Bleibt noch die einzige Frau im Rennen. Die ehemalige Richterin und Präsidentin des Obersten Gerichtshofes in Österreich ist als Einzige wirklich parteilos und wird von einer Partei lediglich überstützt (nicht finanziert). Erste Sympatien hat sie bei mir schon in der Vergangenheit gesammelt als sie im so genannten Griss-Bericht (einem Bericht zum Skandal rund um die Hype Alpe Adria) ein paar unangenehme Wahrheiten angesprochen hat (die dann eh wieder typisch Österreich keine Folgen hatten, aber immerhin war sie mutig genug darauf hinzuweisen). Zur Abwechslung mal eine echte "First Lady" zu haben, finde ich als Idee durchaus reizvoll. Genauer anschauen wirde ich mir diese Dame auf jeden Fall.

Und wen haben wir sonst noch?

Ach ja, der Herr Baumeister hat sich mitsamt seinem Spatzi, Tatzi, Katzi, oder wie auch immer seine aktuelle Begleiterin heißt (ich lese keine Boulevard-Presse und schau nicht "Peinlich-TV", sorry) auch schon angeboten. Mit einem skurrilen Video, aber das ist nun mal seine Art. Schmunzeln kann ich darüber, Kreuzerl gibt es dafür natürlich keines.

Mit den möglicherweise sonst noch antretenden Kandidaten beschäftige ich mich nicht. Sinnlos, lohnt sich nicht. Keiner davon hat auch nur ansatzweise eine Chance zu gewinnen - und das ist gut so!

Wird die Wahl unseres neuen Bundespräsidenten also die Qual der Wahl oder die Wahl des geringsten Übels?
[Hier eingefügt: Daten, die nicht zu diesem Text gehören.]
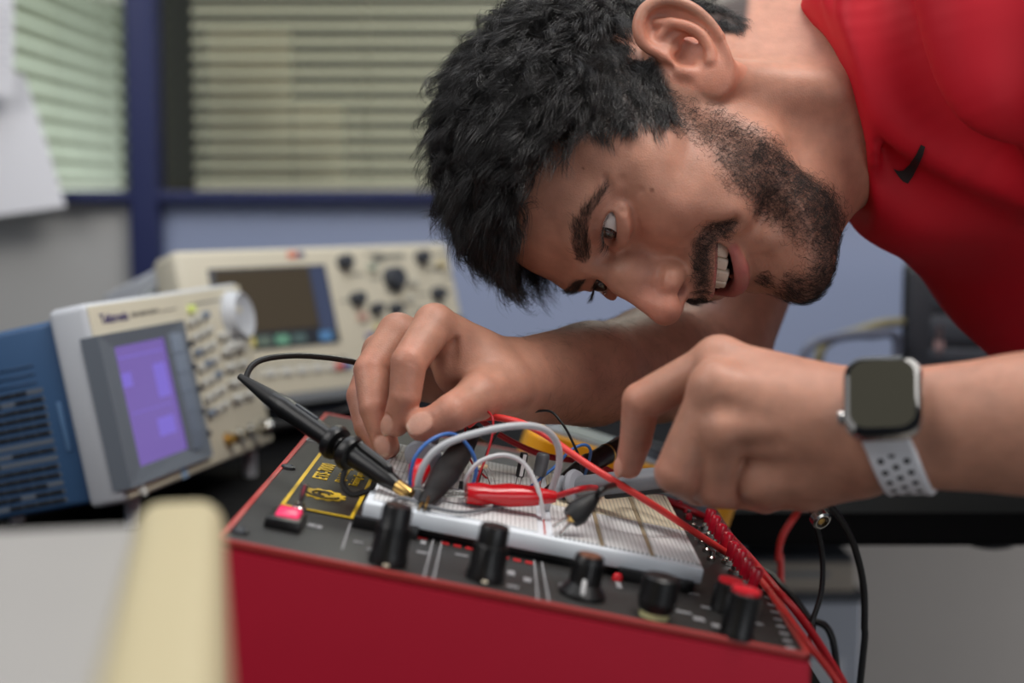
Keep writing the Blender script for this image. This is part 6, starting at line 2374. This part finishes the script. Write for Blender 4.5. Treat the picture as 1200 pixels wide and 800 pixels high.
def build_watch(body):
    """on the left wrist: the band follows the arm"""
    from mathutils.bvhtree import BVHTree
    me = body.data
    bvh = BVHTree.FromPolygons([tuple(v.co) for v in me.vertices], [tuple(p.vertices) for p in me.polygons])
    t = thing('smartwatch', 'silver smartwatch with a white perforated band on the left wrist', 'watch')
    wr = Vector(W3(1041, 503, .712)); el = Vector(L_ELBOW)
    ax = (el - wr).normalized()                     # along the arm
    n = Vector((-.05, -.80, .60)); n = (n - ax * n.dot(ax)).normalized()
    tv = ax.cross(n)                                # round the wrist, upwards
    if tv.z < 0: tv = -tv

    def surf(ang, off):
        d = n * math.cos(ang) + tv * math.sin(ang)
        o = wr + ax * off + d * .12
        h = bvh.ray_cast(o, -d, .13)
        return (h[0] if h[0] is not None else wr + ax * off + d * .03), d
    p, _ = surf(0, 0)
    lift = .0015
    base = p + n * lift
    M = Matrix((ax, tv, ax.cross(tv))).transposed().to_4x4()
    if Vector(M.col[2][:3]).dot(n) < 0:
        M = Matrix((-ax, tv, (-ax).cross(tv))).transposed().to_4x4()
    M.translation = base
    t.matrix_basis = M
    silver = mat('silver_aluminium', srgb(216, 212, 208), .22, metal=1.0)
    w, h, d = .0385, .0450, .0100
    bm = bmesh.new()
    prof = [(.80, 0), (.94, .0012), (1.0, .0038), (1.0, .0064), (.97, .0086), (.93, .0096)]
    rings = []
    for s, z in prof:
        r = .0115 * (.9 + .1 * s)
        rings.append([bm.verts.new((x, y, z)) for x, y in rrect(w * s if s < .95 else w - (1 - s) * w, h * s if s < .95 else h - (1 - s) * h, min(r, .0115), 7)])
    for a, b in zip(rings[:-1], rings[1:]):
        for k in range(len(a)): bm.faces.new((a[k], a[(k + 1) % len(a)], b[(k + 1) % len(a)], b[k]))
    bm.faces.new(rings[0][::-1]); bm.faces.new(rings[-1])
    link_bm('case', bm, silver, t)
    bm = bmesh.new(); rings = []
    for ww, hh, z in ((w - .0016, h - .0016, .0090), (w - .0024, h - .0024, .0102), (w - .0050, h - .0050, .0109)):
        rings.append([bm.verts.new((x, y, z)) for x, y in rrect(ww, hh, .0102, 7)])
    for a, b in zip(rings[:-1], rings[1:]):
        for k in range(len(a)): bm.faces.new((a[k], a[(k + 1) % len(a)], b[(k + 1) % len(a)], b[k]))
    bm.faces.new(rings[-1])
    gl = link_bm('glass', bm, mat('black_watch_glass', (.004, .004, .004, 1), .06, spec=.6), t)
    bm = bmesh.new(); add_prism(bm, rrect(w - .0075, h - .0075, .0085, 7), .0108, .01105)
    link_bm('screen', bm, mat('dim_screen', srgb(58, 56, 46), .18, spec=.6), gl, False)
    sx = 1 if (M.to_3x3() @ Vector((1, 0, 0))).x < 0 else -1
    bm = bmesh.new(); add_lathe(bm, [(.0034, 0), (.0036, .0008), (.0036, .0020), (.0030, .0026), (.0001, .0026)], Matrix.Translation((sx * (w / 2 - .0004), -.010, .0055)) @ Matrix.Rotation(sx * PI / 2, 4, 'Y'), 20)
    link_bm('crown', bm, silver, t)
    # band: round the wrist from lower lug to upper lug
    inv = M.inverted()
    a0 = None
    N = 44; offs = [-.0118, -.0105, -.004, .004, .0105, .0118]
    R0 = (base - wr).length
    lug = math.atan2(.0215, R0 + .002)
    angs = [-lug - (2 * PI - 2 * lug) * k / N for k in range(N + 1)]
    mw = mat('white_band', srgb(228, 230, 236), .45)
    cent = []
    for a in angs:
        q, dd = surf(a, 0)
        cent.append((wr + dd * ((q - wr).dot(dd)), dd))
    # smooth the radius
    rad = [(c - wr).length for c, _ in cent]
    for _ in range(3):
        rad = [rad[0]] + [max(rad[i], (rad[i - 1] + rad[i] + rad[i + 1]) / 3) for i in range(1, N)] + [rad[-1]]
    bm = bmesh.new(); top = []; bot = []
    for i, a in enumerate(angs):
        dd = n * math.cos(a) + tv * math.sin(a)
        tr = []; br = []
        for o in offs:
            th = .0022 if abs(o) < .0115 else .0010
            rr = rad[i] + .0006
            # follow the taper of the arm
            q, _ = surf(a, o)
            rs = max((q - wr - ax * o).dot(dd), rr - .004)
            rs = .5 * rs + .5 * rr
            lugup = .0035 * max(0, 1 - i / 3.0) - .0012 * max(0, 1 - (N - i) / 2.0)
            dr = .011 * math.sin(PI * min(1, i / N * 1.0))
            q, _ = surf(a, o + dr)
            rs = .6 * max((q - wr - ax * (o + dr)).dot(dd), rr - .006) + .4 * rr
            tr.append(bm.verts.new(inv @ (wr + ax * (o + dr) + dd * (rs + th + lugup + .0006))))
            br.append(bm.verts.new(inv @ (wr + ax * (o + dr) + dd * (rs + lugup))))
        top.append(tr); bot.append(br)
    for i in range(N):
        for k in range(len(offs) - 1):
            bm.faces.new((top[i][k], top[i][k + 1], top[i + 1][k + 1], top[i + 1][k]))
            bm.faces.new((bot[i][k + 1], bot[i][k], bot[i + 1][k], bot[i + 1][k + 1]))
        bm.faces.new((top[i][0], top[i + 1][0], bot[i + 1][0], bot[i][0]))
        bm.faces.new((top[i + 1][-1], top[i][-1], bot[i][-1], bot[i + 1][-1]))
    for s in (0, N):
        for k in range(len(offs) - 1):
            bm.faces.new((top[s][k], bot[s][k], bot[s][k + 1], top[s][k + 1]) if s == 0 else (top[s][k + 1], bot[s][k + 1], bot[s][k], top[s][k]))
    bmesh.ops.recalc_face_normals(bm, faces=bm.faces)
    tops = [[v.co.copy() for v in r] for r in top]
    bd = link_bm('band', bm, mw, t)
    bm = bmesh.new()

    def band_pt(f, o):
        i = min(int(f), N - 1); u = f - i
        x = [(-.0118, 0), (-.0105, 1), (-.004, 2), (.004, 3), (.0105, 4), (.0118, 5)]
        j = max(k for k in range(5) if offs[k] <= o + 1e-9)
        v = (o - offs[j]) / (offs[j + 1] - offs[j])
        p = (tops[i][j] * (1 - u) + tops[i + 1][j] * u) * (1 - v) + (tops[i][j + 1] * (1 - u) + tops[i + 1][j + 1] * u) * v
        e1 = (tops[i + 1][j] - tops[i][j]).normalized(); e2 = (tops[i][j + 1] - tops[i][j]).normalized()
        nn = e1.cross(e2)
        if nn.dot(p - inv @ wr) < 0: nn = -nn
        return p, nn.normalized(), e2
    step = (2 * PI - 2 * lug) / N * (R0)
    for row in range(0, 26):
        f = 3.0 + row * .0034 / step
        if f > N - 4: break
        for o in ((-.0062, .0062) if row % 2 else (0.0,)):
            p, nn, e2 = band_pt(f, o)
            add_lathe(bm, [(.0017, -.0004), (.0017, .00012), (.0001, .00014)], Matrix.Translation(p) @ frame_from(nn, e2).to_4x4(), 14)
    link_bm('band_holes', bm, mat('hole_black', srgb(24, 24, 30), .7), bd, False)
# ------------------------------------------------------------------ light, picture settings, assembly
def area(name, loc, target, size, energy, col=(1, 1, 1), size_y=None):
    ld = bpy.data.lights.new(name, 'AREA')
    ld.size = size; ld.energy = energy; ld.color = col
    if size_y: ld.shape = 'RECTANGLE'; ld.size_y = size_y
    o = bpy.data.objects.new(name, ld); COL.objects.link(o)
    o.location = loc
    o.rotation_euler = (Vector(target) - Vector(loc)).to_track_quat('-Z', 'Y').to_euler()
    return o


def build_light():
    w = bpy.data.worlds.new('room_light'); sc.world = w; w.use_nodes = True
    bg = w.node_tree.nodes['Background']
    bg.inputs[0].default_value = (.62, .70, .88, 1); bg.inputs[1].default_value = .13
    area('window_light', (-1.25, .15, 2.2), (.25, .9, 1.0), 1.2, 15, (1.0, .97, .94))
    area('ceiling_light', (.62, .50, 2.5), (.35, .9, 1.0), .8, 24, (1.0, .96, .91), .8)
    area('back_light', (-.2, 1.5, 2.6), (0, 2.0, .9), 1.2, 12, (.92, .95, 1.0))
    area('next_room_light', (.3, 2.95, 2.5), (.2, 2.33, 1.1), .9, 20, (1.0, .96, .86))
    area('added_front_fill', (1.4, -1.8, 1.15), (.2, 1.2, .75), 1.6, 13, (.96, .98, 1.0), 1.3)  # added fill from behind the camera, for front faces and under the bench
    area('added_low_side_fill', (2.1, 1.55, .52), (.3, 2.2, .4), .8, 9, (.98, .98, 1.0), .5)  # added low fill lamp, brightens the wall under the bench


build_light()
if ONLY is None or 'room' in ONLY:
    build_room()
    build_bench()
    build_scope_left()
    build_scope_back()
    build_foreground_instrument()
    build_back_right()
    build_trainer()
    build_small()
body = build_person()
build_watch(body)
sc.view_settings.view_transform = 'Standard'
sc.view_settings.look = 'None'
sc.view_settings.gamma = 1
sc.view_settings.use_curve_mapping = False
sc.view_settings.exposure = 0.08
sc.cycles.use_denoising = True
sc.cycles.max_bounces = 8
sc.cycles.transparent_max_bounces = 16
sc.cycles.caustics_reflective = False
sc.cycles.caustics_refractive = False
Ich persönlich bin mir da noch nicht ganz sicher ...

P.S.: Dieser Beitrag ist eine aktuelle Momentaufnahme! Der Wahlkampf steht ja über weite Strecken noch vor uns, vielleicht überrascht mich ja noch einer der Bewerber (positiv oder negativ), dann stellt sich manches Detail womöglich wieder anders dar.